**What you have to do**
Print all the data, keeping every line exactly as it is.

**Collected material**
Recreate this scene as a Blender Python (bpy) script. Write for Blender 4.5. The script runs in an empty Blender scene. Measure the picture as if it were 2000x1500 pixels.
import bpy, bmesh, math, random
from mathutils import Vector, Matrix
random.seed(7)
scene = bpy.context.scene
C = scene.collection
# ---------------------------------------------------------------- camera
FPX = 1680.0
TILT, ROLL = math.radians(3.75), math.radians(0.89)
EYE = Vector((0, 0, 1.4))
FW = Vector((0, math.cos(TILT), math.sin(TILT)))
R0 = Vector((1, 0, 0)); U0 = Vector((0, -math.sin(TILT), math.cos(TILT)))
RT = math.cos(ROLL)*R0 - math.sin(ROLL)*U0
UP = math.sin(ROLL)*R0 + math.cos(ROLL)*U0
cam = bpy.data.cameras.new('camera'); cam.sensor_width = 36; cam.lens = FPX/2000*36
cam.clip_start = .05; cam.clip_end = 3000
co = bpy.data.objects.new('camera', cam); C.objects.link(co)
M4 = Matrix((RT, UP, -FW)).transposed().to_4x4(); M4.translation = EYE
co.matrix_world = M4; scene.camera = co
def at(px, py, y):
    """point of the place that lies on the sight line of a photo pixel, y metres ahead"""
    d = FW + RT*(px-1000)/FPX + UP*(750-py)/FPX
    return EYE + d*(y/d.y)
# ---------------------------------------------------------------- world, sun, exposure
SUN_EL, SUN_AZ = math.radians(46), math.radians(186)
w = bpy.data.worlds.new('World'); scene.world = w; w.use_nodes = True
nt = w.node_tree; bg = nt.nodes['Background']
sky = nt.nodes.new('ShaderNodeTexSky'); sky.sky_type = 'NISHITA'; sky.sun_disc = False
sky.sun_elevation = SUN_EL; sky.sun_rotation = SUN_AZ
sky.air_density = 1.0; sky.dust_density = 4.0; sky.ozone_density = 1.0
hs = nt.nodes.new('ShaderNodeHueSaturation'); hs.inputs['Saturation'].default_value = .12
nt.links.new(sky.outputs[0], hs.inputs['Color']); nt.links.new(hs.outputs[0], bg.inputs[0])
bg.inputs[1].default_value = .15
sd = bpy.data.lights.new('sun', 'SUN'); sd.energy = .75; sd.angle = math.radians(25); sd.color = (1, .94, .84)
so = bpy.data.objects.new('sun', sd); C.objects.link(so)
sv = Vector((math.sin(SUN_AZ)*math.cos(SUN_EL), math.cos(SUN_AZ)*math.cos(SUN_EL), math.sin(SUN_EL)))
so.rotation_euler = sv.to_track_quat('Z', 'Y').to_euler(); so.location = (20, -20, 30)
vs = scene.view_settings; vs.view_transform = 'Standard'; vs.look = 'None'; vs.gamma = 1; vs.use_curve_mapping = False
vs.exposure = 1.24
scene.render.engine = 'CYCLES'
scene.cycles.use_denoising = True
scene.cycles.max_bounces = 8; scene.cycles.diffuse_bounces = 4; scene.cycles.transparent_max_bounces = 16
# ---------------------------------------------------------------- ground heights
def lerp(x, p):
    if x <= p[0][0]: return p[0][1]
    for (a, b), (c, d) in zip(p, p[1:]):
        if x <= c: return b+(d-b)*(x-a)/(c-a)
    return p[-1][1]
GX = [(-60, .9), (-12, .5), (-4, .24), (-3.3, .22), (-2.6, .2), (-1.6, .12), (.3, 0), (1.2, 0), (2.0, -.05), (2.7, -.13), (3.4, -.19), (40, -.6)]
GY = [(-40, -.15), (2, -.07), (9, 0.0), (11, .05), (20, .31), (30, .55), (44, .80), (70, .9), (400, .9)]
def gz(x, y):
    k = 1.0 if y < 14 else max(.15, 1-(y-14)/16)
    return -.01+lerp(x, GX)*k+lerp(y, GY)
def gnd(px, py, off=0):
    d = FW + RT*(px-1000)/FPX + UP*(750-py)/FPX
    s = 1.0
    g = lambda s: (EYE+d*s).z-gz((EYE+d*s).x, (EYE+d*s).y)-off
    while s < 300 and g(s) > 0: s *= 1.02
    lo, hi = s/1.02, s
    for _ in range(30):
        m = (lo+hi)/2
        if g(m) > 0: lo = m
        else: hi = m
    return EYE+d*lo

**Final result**
Recreate this scene as a Blender Python (bpy) script. Write for Blender 4.5. The script runs in an empty Blender scene. Measure the picture as if it were 2000x1500 pixels.
import bpy, bmesh, math, random
from mathutils import Vector, Matrix
random.seed(7)
scene = bpy.context.scene
C = scene.collection
# ---------------------------------------------------------------- camera
FPX = 1680.0
TILT, ROLL = math.radians(3.75), math.radians(0.89)
EYE = Vector((0, 0, 1.4))
FW = Vector((0, math.cos(TILT), math.sin(TILT)))
R0 = Vector((1, 0, 0)); U0 = Vector((0, -math.sin(TILT), math.cos(TILT)))
RT = math.cos(ROLL)*R0 - math.sin(ROLL)*U0
UP = math.sin(ROLL)*R0 + math.cos(ROLL)*U0
cam = bpy.data.cameras.new('camera'); cam.sensor_width = 36; cam.lens = FPX/2000*36
cam.clip_start = .05; cam.clip_end = 3000
co = bpy.data.objects.new('camera', cam); C.objects.link(co)
M4 = Matrix((RT, UP, -FW)).transposed().to_4x4(); M4.translation = EYE
co.matrix_world = M4; scene.camera = co
def at(px, py, y):
    """point of the place that lies on the sight line of a photo pixel, y metres ahead"""
    d = FW + RT*(px-1000)/FPX + UP*(750-py)/FPX
    return EYE + d*(y/d.y)
# ---------------------------------------------------------------- world, sun, exposure
SUN_EL, SUN_AZ = math.radians(46), math.radians(186)
w = bpy.data.worlds.new('World'); scene.world = w; w.use_nodes = True
nt = w.node_tree; bg = nt.nodes['Background']
sky = nt.nodes.new('ShaderNodeTexSky'); sky.sky_type = 'NISHITA'; sky.sun_disc = False
sky.sun_elevation = SUN_EL; sky.sun_rotation = SUN_AZ
sky.air_density = 1.0; sky.dust_density = 4.0; sky.ozone_density = 1.0
hs = nt.nodes.new('ShaderNodeHueSaturation'); hs.inputs['Saturation'].default_value = .12
nt.links.new(sky.outputs[0], hs.inputs['Color']); nt.links.new(hs.outputs[0], bg.inputs[0])
bg.inputs[1].default_value = .15
sd = bpy.data.lights.new('sun', 'SUN'); sd.energy = .75; sd.angle = math.radians(25); sd.color = (1, .94, .84)
so = bpy.data.objects.new('sun', sd); C.objects.link(so)
sv = Vector((math.sin(SUN_AZ)*math.cos(SUN_EL), math.cos(SUN_AZ)*math.cos(SUN_EL), math.sin(SUN_EL)))
so.rotation_euler = sv.to_track_quat('Z', 'Y').to_euler(); so.location = (20, -20, 30)
vs = scene.view_settings; vs.view_transform = 'Standard'; vs.look = 'None'; vs.gamma = 1; vs.use_curve_mapping = False
vs.exposure = 1.24
scene.render.engine = 'CYCLES'
scene.cycles.use_denoising = True
scene.cycles.max_bounces = 8; scene.cycles.diffuse_bounces = 4; scene.cycles.transparent_max_bounces = 16
# ---------------------------------------------------------------- ground heights
def lerp(x, p):
    if x <= p[0][0]: return p[0][1]
    for (a, b), (c, d) in zip(p, p[1:]):
        if x <= c: return b+(d-b)*(x-a)/(c-a)
    return p[-1][1]
GX = [(-60, .9), (-12, .5), (-4, .24), (-3.3, .22), (-2.6, .2), (-1.6, .12), (.3, 0), (1.2, 0), (2.0, -.05), (2.7, -.13), (3.4, -.19), (40, -.6)]
GY = [(-40, -.15), (2, -.07), (9, 0.0), (11, .05), (20, .31), (30, .55), (44, .80), (70, .9), (400, .9)]
def gz(x, y):
    k = 1.0 if y < 14 else max(.15, 1-(y-14)/16)
    return -.01+lerp(x, GX)*k+lerp(y, GY)
def gnd(px, py, off=0):
    d = FW + RT*(px-1000)/FPX + UP*(750-py)/FPX
    s = 1.0
    g = lambda s: (EYE+d*s).z-gz((EYE+d*s).x, (EYE+d*s).y)-off
    while s < 300 and g(s) > 0: s *= 1.02
    lo, hi = s/1.02, s
    for _ in range(30):
        m = (lo+hi)/2
        if g(m) > 0: lo = m
        else: hi = m
    return EYE+d*lo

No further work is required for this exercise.